Что касается моего личного пристрастия к публицистике, которым, собственно, и продиктован был ваш вопрос, то скажу без обиняков: пристрастие есть, и рождено оно самой жизнью, требованиями современности, запросами эпохи. Связано оно также и с некоторыми фактами моей биографии.

По окончании четвертого курса филологического факультета я был направлен на практику в областную газету. Как новичку в журналистике мне поручили написать информацию о швейной фабрике, получившей переходящее Красное знамя за перевыполнение плана. Я приехал на фабрику, походил по цехам, переговорил со многими работницами, и в ходе этих разговоров выяснилось, что фабрика свободно могла бы выпускать продукции вдвое больше намеченного. Вместо заказанной мне информации я принес в газету статью — первую статью в моей жизни. Озаглавил я ее так: «Против формализма в соревновании». Можете представить себе, каково было изумление сотрудников редакции и самого главного: как же «против формализма», когда фабрика получила переходящее знамя! Статья была напечатана, и в соответствии с критикой, высказанной в ней, было принято решение утвердить для фабрики новый, более реальный план. И я, молодой, начинающий газетчик, сразу же почувствовал, какой силой обладает печатное слово (в данном случае газетная строка).

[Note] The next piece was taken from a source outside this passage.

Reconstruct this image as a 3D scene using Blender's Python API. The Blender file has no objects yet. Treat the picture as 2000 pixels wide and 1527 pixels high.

Природа газетной публицистики, разумеется, иная, чем художественной. Но эта последняя наделена тем же разящим оружием, что и первая: оружием правды. Правду неизменно призывал в свидетели Лев Толстой: «Герой... которого люблю я всеми силами души, которого старался воспроизвести во всей красоте его и который всегда был, есть и будет прекрасен, — правда». Публицистика неотделима от правды жизненной, правды социальной. Именно благодаря безбоязненному вторжению во все сферы социальной действительности, благодаря своей бескомпромиссности и неподкупной честности публицистика способна оказывать реальное воздействие на ход общественных и государственных дел. И впрямь, стоит какому-нибудь автору затронуть в своей книге острые, насущные проблемы сегодняшней жизни, принципиально и с полной ответственностью подойдя к их решению, как книга неизбежно и беспрепятственно попадает и в круг повышенного читательского интереса, и в сферу сугубого внимания критики.